> **SET TASK**:
Skip pictures in the listing below; copy exactly the lines from the one with "Write a Blender" through the one with "col = sc.collection", inclusive.

> **MATERIAL**:
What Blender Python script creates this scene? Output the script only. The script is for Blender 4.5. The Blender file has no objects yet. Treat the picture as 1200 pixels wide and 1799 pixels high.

==

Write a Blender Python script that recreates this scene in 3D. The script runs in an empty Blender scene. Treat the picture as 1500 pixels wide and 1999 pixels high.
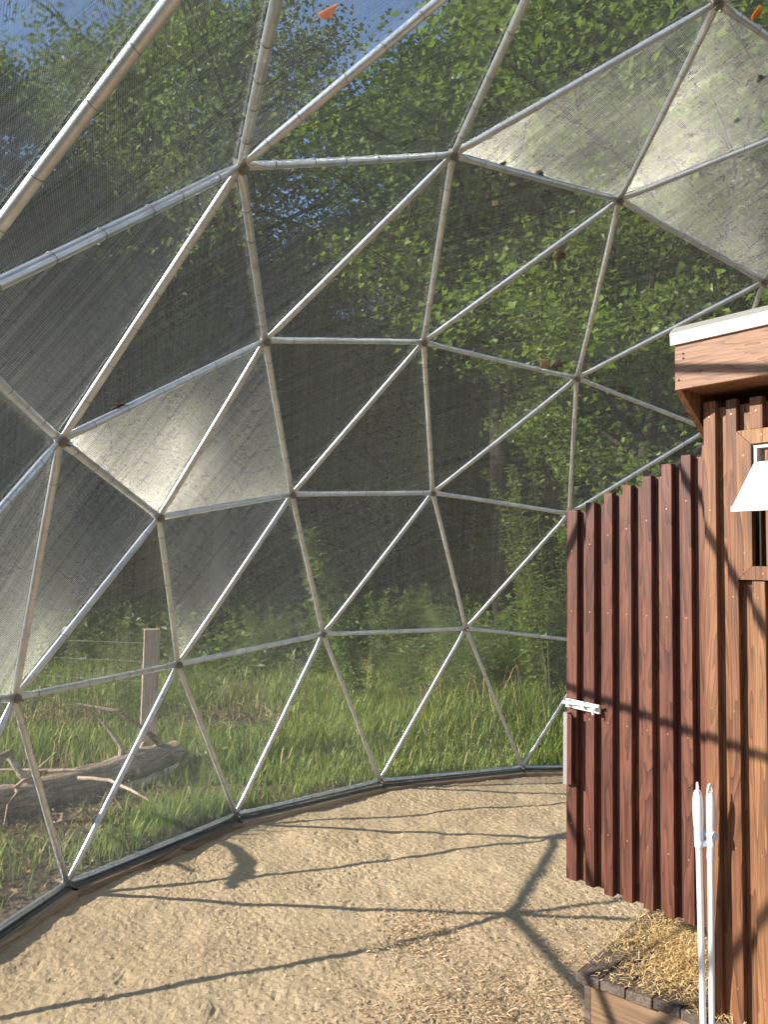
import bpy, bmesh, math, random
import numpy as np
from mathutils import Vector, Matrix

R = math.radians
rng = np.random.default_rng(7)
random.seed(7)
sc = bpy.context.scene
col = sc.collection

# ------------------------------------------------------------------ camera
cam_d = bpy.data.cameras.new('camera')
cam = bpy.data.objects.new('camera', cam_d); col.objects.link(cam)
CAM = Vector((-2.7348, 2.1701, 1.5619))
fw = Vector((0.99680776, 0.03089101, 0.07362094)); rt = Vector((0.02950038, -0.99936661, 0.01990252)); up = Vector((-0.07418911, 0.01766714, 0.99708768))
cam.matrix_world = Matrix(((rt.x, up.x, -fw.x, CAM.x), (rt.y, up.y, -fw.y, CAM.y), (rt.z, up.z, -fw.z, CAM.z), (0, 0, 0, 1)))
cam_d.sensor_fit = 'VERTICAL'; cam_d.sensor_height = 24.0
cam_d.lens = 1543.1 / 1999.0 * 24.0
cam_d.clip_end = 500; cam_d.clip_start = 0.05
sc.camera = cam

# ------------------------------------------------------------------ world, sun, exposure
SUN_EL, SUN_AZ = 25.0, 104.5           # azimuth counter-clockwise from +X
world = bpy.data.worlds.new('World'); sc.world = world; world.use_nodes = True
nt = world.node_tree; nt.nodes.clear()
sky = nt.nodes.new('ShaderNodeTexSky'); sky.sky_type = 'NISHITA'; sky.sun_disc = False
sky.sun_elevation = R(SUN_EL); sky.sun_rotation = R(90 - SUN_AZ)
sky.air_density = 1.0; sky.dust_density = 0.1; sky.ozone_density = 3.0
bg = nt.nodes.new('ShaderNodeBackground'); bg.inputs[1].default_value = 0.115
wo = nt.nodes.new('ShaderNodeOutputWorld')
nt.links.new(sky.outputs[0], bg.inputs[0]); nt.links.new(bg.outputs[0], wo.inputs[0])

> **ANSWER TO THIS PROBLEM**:
Write a Blender Python script that recreates this scene in 3D. The script runs in an empty Blender scene. Treat the picture as 1500 pixels wide and 1999 pixels high.
import bpy, bmesh, math, random
import numpy as np
from mathutils import Vector, Matrix

R = math.radians
rng = np.random.default_rng(7)
random.seed(7)
sc = bpy.context.scene
col = sc.collection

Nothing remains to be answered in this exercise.